Mas nem todos reagiram com desespero diante da crise. “Eu tinha ouvido uma informação na rádio que ia durar de 6 a 10 horas Eu em momento algum acreditei em 72 horas (o prazo mencionado pela UE ao recomendar o kit de sobrevivência]. Acho loucura, pra mim era impossível”, conta o nutricionista brasileiro Igor Picanço, que mora com a esposa e dois filhos no Porto, segunda maior cidade portuguesa, ao norte do país.

“Não me desesperei com compra, não me desesperei com água. A gente encheu baldes de água, e tínhamos comida. Uma vizinha tem fogão a gás, o meu é elétrico, e a gente tinha combinado que eu podia aquecer lá a qualquer momento. [Enquanto isso] o pessoal enchendo dois carrinhos, preparado pra guerra. Não, pelo amor de Deus, não é assim”, conta.
Segurança reforçada e hospitais com geradores
Com estabelecimentos fechados, e a presença policial aumentou nas ruas, com ambulâncias e bombeiros respondendo principalmente a chamados de pessoas presas em elevadores, bondinhos e transportes públicos. Não houve registros de saques ou incidentes graves.

Os hospitais de Lisboa acionaram seus geradores de emergência para manter os atendimentos. A necessidade urgente de reabastecimento de combustível foi atendida pela Guarda Nacional Republicana (GNR). Apesar dos transtornos, os atendimentos programados para terça-feira foram mantidos, com os agendamentos de segunda-feira sendo reorganizados.
Vida volta ao normal, mas perguntas permanecem
Após as 21h de segunda, a energia começou a ser restabelecida. Moradores celebraram o retorno da luz com aplausos, buzinas e gritos das janelas, encerrando um dia que, para muitos, serviu de alerta sobre a importância de estar preparado para emergências — como já aconselhava a União Europeia.
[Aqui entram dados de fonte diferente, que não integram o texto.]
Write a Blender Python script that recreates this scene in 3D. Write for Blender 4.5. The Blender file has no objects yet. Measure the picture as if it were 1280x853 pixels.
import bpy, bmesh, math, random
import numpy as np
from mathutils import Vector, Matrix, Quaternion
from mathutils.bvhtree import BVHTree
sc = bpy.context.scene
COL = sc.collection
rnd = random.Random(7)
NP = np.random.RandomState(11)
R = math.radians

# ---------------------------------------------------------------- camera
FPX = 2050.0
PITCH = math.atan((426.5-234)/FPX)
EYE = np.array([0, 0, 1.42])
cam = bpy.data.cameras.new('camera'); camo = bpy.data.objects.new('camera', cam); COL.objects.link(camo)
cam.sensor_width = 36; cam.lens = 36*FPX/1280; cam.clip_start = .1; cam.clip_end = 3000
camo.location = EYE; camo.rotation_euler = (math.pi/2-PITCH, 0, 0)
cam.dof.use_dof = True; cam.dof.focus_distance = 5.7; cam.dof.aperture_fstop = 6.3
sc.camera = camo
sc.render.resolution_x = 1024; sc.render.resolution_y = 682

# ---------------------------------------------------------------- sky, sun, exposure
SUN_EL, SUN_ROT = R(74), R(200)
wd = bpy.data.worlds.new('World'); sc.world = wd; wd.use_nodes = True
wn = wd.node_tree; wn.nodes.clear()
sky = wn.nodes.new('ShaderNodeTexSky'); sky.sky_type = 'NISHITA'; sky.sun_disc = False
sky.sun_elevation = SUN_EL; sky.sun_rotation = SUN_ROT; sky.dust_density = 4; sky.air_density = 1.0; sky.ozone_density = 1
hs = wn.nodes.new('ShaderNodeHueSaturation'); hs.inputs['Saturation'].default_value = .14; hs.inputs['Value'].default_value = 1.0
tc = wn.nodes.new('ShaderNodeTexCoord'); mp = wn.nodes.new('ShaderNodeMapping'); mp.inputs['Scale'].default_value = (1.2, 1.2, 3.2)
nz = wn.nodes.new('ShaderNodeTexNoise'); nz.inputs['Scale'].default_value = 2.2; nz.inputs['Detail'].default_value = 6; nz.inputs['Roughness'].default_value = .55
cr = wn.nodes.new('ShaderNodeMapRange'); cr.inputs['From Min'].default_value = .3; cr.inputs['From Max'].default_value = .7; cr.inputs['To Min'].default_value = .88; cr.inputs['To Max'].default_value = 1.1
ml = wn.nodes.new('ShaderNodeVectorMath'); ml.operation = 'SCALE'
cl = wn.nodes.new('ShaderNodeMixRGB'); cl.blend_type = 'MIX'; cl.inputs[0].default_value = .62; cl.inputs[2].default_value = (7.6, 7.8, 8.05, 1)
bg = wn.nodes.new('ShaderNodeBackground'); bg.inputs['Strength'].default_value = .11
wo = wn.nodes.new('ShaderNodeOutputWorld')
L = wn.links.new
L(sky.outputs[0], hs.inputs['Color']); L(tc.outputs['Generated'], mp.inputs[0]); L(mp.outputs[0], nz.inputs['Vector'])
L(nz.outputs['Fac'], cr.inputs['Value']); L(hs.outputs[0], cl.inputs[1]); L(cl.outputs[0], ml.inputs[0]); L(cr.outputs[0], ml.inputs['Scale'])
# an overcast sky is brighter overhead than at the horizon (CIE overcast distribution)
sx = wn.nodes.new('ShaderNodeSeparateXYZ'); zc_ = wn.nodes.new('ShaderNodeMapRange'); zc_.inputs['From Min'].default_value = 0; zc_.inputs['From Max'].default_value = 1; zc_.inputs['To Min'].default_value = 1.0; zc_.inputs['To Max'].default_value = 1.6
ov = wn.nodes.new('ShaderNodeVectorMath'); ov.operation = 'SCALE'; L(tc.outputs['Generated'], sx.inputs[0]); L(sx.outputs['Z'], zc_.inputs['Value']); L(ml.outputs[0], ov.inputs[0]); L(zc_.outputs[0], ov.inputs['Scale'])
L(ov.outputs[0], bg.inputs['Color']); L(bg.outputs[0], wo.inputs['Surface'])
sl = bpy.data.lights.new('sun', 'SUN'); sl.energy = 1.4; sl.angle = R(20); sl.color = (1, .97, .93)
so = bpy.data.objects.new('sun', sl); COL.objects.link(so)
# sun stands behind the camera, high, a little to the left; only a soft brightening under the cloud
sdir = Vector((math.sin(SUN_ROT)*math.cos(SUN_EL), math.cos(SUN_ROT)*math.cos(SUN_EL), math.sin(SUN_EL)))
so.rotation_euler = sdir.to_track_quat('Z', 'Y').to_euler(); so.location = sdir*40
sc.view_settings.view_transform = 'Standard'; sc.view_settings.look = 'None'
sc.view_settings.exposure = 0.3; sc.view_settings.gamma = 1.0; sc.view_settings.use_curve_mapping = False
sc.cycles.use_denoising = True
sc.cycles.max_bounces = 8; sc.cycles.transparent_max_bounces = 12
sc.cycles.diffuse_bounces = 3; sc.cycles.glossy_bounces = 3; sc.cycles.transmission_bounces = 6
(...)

Escolas, hospitais, transportes e serviços públicos retomaram suas atividades, e o abastecimento de água e eletricidade foi estabilizado.
Apesar da normalização, a população ainda aguarda respostas sobre as causas do apagão. Autoridades espanholas e portuguesas confirmaram que uma forte oscilação no sistema elétrico europeu provocou a interrupção do fornecimento, mas a origem exata do problema ainda está sob investigação.